If your data and time REALLY matters to you…

pegasus

Last week I had a hard disk crash.  If you’ve had a hard disk crash you may know it can take a day or two to get things up and running again, a day or two that I didn’t have.  I was flat our trying to get away on holidays before Christmas. Thankfully, I have a Promise Pegasus RAID array, and I can’t believe how great it was. I was up and running again in 30 seconds – I kid you not!  This article describes how it works for those who might be interested.

Back in August 2011 I purchased a Pegasus Promise 4 bay external RAID array. It set me back almost $1000.  It seemed like a lot to spend on a hard drive enclosure.  But I had just downgraded from a Mac Pro to a Mac Mini, and at the same time I switched across to a Pegasus RAID for my storage.  I figured that the speed improvement of running 4 drives as a RAID might make up for the Mac Pro. And to some extent it did.

RAID is the technical term where you have a number of hard disks running in parallel, and the computer sees them as one. This can, depending on how it is set up, give you a huge speed boost as well as better reliability. On one extreme, you could run the 4 drives to store 4 times the data and 4 times the read speed (because the controller spreads one file out over the 4 drives, and then reads from the 4 drives in parallel, so that the data is coming in 4 times faster!  On the other hand you could duplicate the same information of all 4 drives, like having 3 backups. RAID is more complex than this, but that’s the rough principle.

Out of the box the Pegasus RAID runs as what is called RAID 5.  (This describes RAID 5.) This means it takes the 4x 1GB drives and makes them into 1 drive of 3GB. There is a spare GB in there. This lost GB is spread across the drives so that if any one of the drives fails, no data is lost.

The Pegasus unit takes 4 drives.  I put 4x 1TB drives in my Pegasus unit.  There is 4GB worth of hard drives, but the computer only sees 3GB of disk space. This 3GB is spread across the hard disks in such a way that if any one hard disk fails, the other 3 hard disks contain all 3GB of my computers data.

So if hard disk 1 fails, disks 2,3&4 have all my data. If disk 2 fails, Disks 1,3&4 have all my data. If disk 3 fails, disks 1,2&4 have all my data. And if disk 4 fails, disks 1,2&3 have all my data. This is clever, the RAID controller takes care of it all automatically.

What it looks like in practice.

In practice you turn on the drive, and it works like any other hard drive. You wouldn’t know it was there, except that it’s a bit faster.

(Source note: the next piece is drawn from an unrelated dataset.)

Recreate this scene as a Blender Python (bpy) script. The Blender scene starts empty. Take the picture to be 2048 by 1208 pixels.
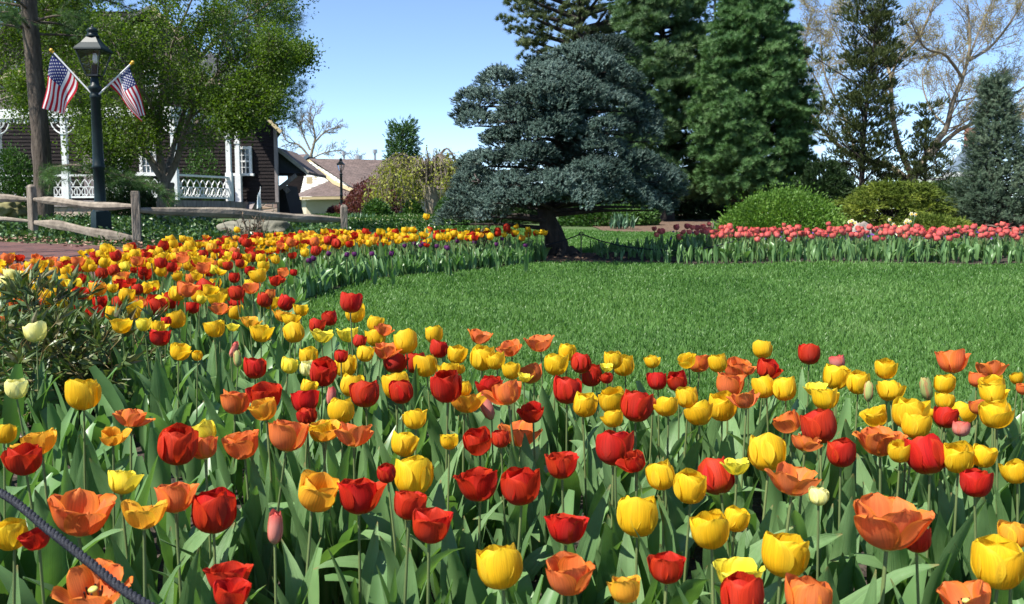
import bpy, math, random
import numpy as np
from mathutils import Vector, Matrix, Quaternion

# ------------------------------------------------------------------ camera, sky, sun
SC = bpy.context.scene
COL = SC.collection
F = 1774.0
CX, CY = 1024.0, 604.0
HORIZON = 430.0
CAMZ = 0.98
PITCH = math.atan((CY - HORIZON) / F)
cam_data = bpy.data.cameras.new("camera")
cam_data.sensor_width = 36.0
cam_data.lens = F / 2048.0 * 36.0
cam_data.clip_start = 0.05
cam_data.clip_end = 3000.0
cam_data.dof.use_dof = True
cam_data.dof.focus_distance = 3.2
cam_data.dof.aperture_fstop = 13.0
cam = bpy.data.objects.new("camera", cam_data)
COL.objects.link(cam)
cam.location = (0, 0, CAMZ)
cam.rotation_euler = (math.pi / 2 - PITCH, 0, 0)
SC.camera = cam

SUN_ELEV = math.radians(56)
SUN_DIR = Vector((-0.84, -0.54, 0)).normalized() * math.cos(SUN_ELEV) + Vector((0, 0, math.sin(SUN_ELEV)))
world = bpy.data.worlds.new("World")
SC.world = world
world.use_nodes = True
wn = world.node_tree
bg = wn.nodes["Background"]
sky = wn.nodes.new("ShaderNodeTexSky")
sky.sky_type = 'NISHITA'
sky.sun_disc = False
sky.sun_elevation = SUN_ELEV
sky.sun_rotation = math.atan2(SUN_DIR.x, SUN_DIR.y)
sky.altitude = 200
sky.air_density = 0.65
sky.dust_density = 0.0
sky.ozone_density = 3.0
wn.links.new(sky.outputs[0], bg.inputs[0])
bg.inputs[1].default_value = 0.12
sun_data = bpy.data.lights.new("sun", 'SUN')
sun_data.energy = 5.0
sun_data.angle = math.radians(0.53)
sun_data.color = (1.0, 0.95, 0.87)
sun = bpy.data.objects.new("sun", sun_data)
COL.objects.link(sun)
sun.rotation_euler = SUN_DIR.to_track_quat('Z', 'Y').to_euler()
SC.view_settings.view_transform = 'Standard'
SC.view_settings.look = 'None'
SC.view_settings.exposure = 1.08
SC.view_settings.gamma = 1.0

# ------------------------------------------------------------------ geometry helpers
RNG = np.random.default_rng(7)
_c, _s = math.cos(PITCH), math.sin(PITCH)


def px(x, y, d):
    """world point seen at photo pixel (x, y) at ground distance d in front of the camera"""
    a = (x - CX) / F
    b = (CY - y) / F
    v = np.array([a, _c + _s * b, -_s + _c * b])
    return np.array([0, 0, CAMZ]) + v * (d / v[1])


_gy = [-60, 0, 11, 14, 20, 30, 40, 100, 900]
_gz = [-1.2, 0, .374, .45, .55, .82, .98, 1.2, 1.2]


def ground(x, y):
    x = np.asarray(x, float)
    y = np.asarray(y, float)
    z = np.interp(y, _gy, _gz)
    bank = np.clip((y - 17.3 - 0.15 * np.sin(x)) / 2.5, 0, 1) * np.clip((-2.6 - x) / 2.0, 0, 1) * np.clip((25 - y - 4 * np.clip(x + 8, 0, 1)) / 6, 0, 1)
    z = z + 0.22 * bank
    z = z + 0.012 * np.sin(x * 1.7 + 1) * np.sin(y * 1.3) * np.clip(y / 4, 0, 1)
    return z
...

But, here i am 4 years later writing about it, because when one of my drives actually failed, it was amazing to have the RAID kick in.

Last week, my computer froze, and my pegasus unit started beeping, and one light went red to show that the top drive had failed.

pegasus fault
Red light at the top shows the top drive has failed.

All I had to do was eject the top drive, and restart my computer and it automatically started running from the bottom 3 drives alone. All my files were there, even the one I was working on when it crashed. My computer was perfectly normal! You would not have known anything happened. (Except that there was a beeping from my Pegasus unit to let me know there was a problem – one of the drives was missing!)

Of course, I was now running off 3 drives so if one of those went down I was in trouble. So the first thing I did was a backup of my computer.

To get my RAID system up and running again I had to go and buy a new 1TB hard disk from Officeworks, put it in the top slot, and ‘rebuild’ it. This was mostly automatic, but I did have to tell the unit to start the process. I had to open my Promise Utility, click  ‘Physical Drive Settings’ and click the radio button that said ‘unconfigured.’ Then I had to go to Disk Array and select ‘Rebuild’.

The Pegasus unit then took about 2-3 hours to rebuild my 4th drive from the existing 3 drives. It copied all the data it needed from the other 3 drives. While all this was happening I could still use my computer. The rebuild happened in the background – I could still open and save files!

When it finished, I had all my drives working again with blue lights.

Out of all the backup and hard drive solutions I have come across this is by far the best.

Now the Pegasus unit costs a lot, in Australia it’s over $2299 from the Apple Store.

On Amazon they go for around $1300.

I purchased my Pegasus unit from Other World Computing, but I just checked and they no longer sell them. They do sell their own external drive array for $399. I have never tried one of these, but it might be a good solution if you can’t afford a Pegasus.